Ainda nesse sentido, em 1977, com a Lei n.º 6515, denominada Lei do Divórcio, finalmente traçaram-se normas referentes à dissolução do casamento, ocorrendo a principal quebra dos valores religiosos embutidos nesse instituto. Ressalta-se que a indissolubilidade do casamento foi, sem dúvida nenhuma, uma das principais causas pelo elevado número de relações sem a presença de um casamento civil, consideradas amorais e reprováveis, posto que concubinárias.
Por outro lado, depois da Constituição Federal de 1988, o casamento passou a ser algo dissociado do legítimo, ou seja, a legitimidade da família não se relaciona mais com o casamento. Nesse sentido, a família continua a ser a base absoluta da sociedade, contando com a especial proteção do Estado, que deve defendê-la, já que também se molda na organização familiar.

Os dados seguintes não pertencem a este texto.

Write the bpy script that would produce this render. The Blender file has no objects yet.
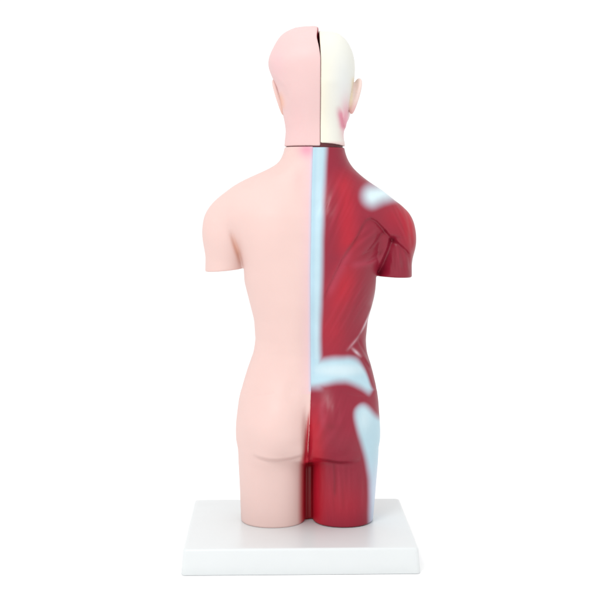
import bpy, math
import numpy as np

C = bpy.data.collections.new("scene_objects")
bpy.context.scene.collection.children.link(C)
scn = bpy.context.scene
S = 0.0008            # metres per model unit (the whole model is about 45 cm tall)
HB = 24.0             # thickness of the board in model units
ZC = 339.0            # camera height above the board top

# ------------------------------------------------------------------ camera
cam_d = bpy.data.cameras.new("camera")
cam = bpy.data.objects.new("camera", cam_d)
C.objects.link(cam)
cam.location = (0, -1200 * S, (ZC + HB) * S)
cam.rotation_euler = (math.pi / 2, 0, 0)
cam_d.sensor_width = 36
cam_d.lens = 72
cam_d.shift_y = -0.2
cam_d.clip_start = 0.01
cam_d.clip_end = 200
scn.camera = cam

# ------------------------------------------------------------------ light
w = bpy.data.worlds.new("World")
scn.world = w
w.use_nodes = True
bg = w.node_tree.nodes["Background"]
bg.inputs[0].default_value = (1, 1, 1, 1)
bg.inputs[1].default_value = 1.12


def area(name, loc, target, size, power, col=(1, 1, 1)):
    d = bpy.data.lights.new(name, 'AREA')
    d.shape = 'RECTANGLE'
    d.size, d.size_y = size
    d.energy = power
    d.color = col
    o = bpy.data.objects.new(name, d)
    C.objects.link(o)
    o.location = loc
    from mathutils import Vector
    o.rotation_euler = (Vector(target) - Vector(loc)).to_track_quat('-Z', 'Y').to_euler()
    return o


area("softbox_key", (-0.6, -1.2, 1.35), (0, 0, 0.22), (0.5, 0.5), 11.0)
area("softbox_top", (0.1, -0.1, 1.5), (0, 0, 0.2), (0.8, 0.8), 2.0)

scn.view_settings.view_transform = 'Standard'
scn.view_settings.look = 'None'
scn.view_settings.exposure = 0
scn.view_settings.gamma = 1
scn.render.engine = 'CYCLES'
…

A grande modificação foi à dissociação do casamento como única forma de constituição de família legítima, passando-se a considerar também como entidade familiar à relação extramatrimonial estável, entre um homem e uma mulher, que antes era tida como amoral e pecaminosa, além daquela formada por qualquer dos genitores e seus descendentes, a família monoparental.
Essas mudanças constitucionais, sem dúvida, alteraram substancialmente a história traçada pelo Código Civil para a família brasileira, e a Constituição de 1988 só veio, na verdade, abraçar uma situação de fato já existente e que não era, todavia, reconhecida juridicamente. Nesse sentido, a família moderna além de ser mais liberal é também mais justa, contudo essas modificações ainda geram dúvidas, ocasionando discussões doutrinárias e jurisprudenciais.
REFERÊNCIAS
[1] GOMES, Orlando. Direito de Família. 10. ed., e atual. por Humberto Theodoro Junior. Rio de Janeiro: Forense, 1998.
[2] VENOSA, Sílvio de Salvo. Direito civil: direito de família. São Paulo: Atlas, 2001.
[3] [4] VIANA, Marco Aurélio S. Da união estável. São Paulo: Saraiva, 2000.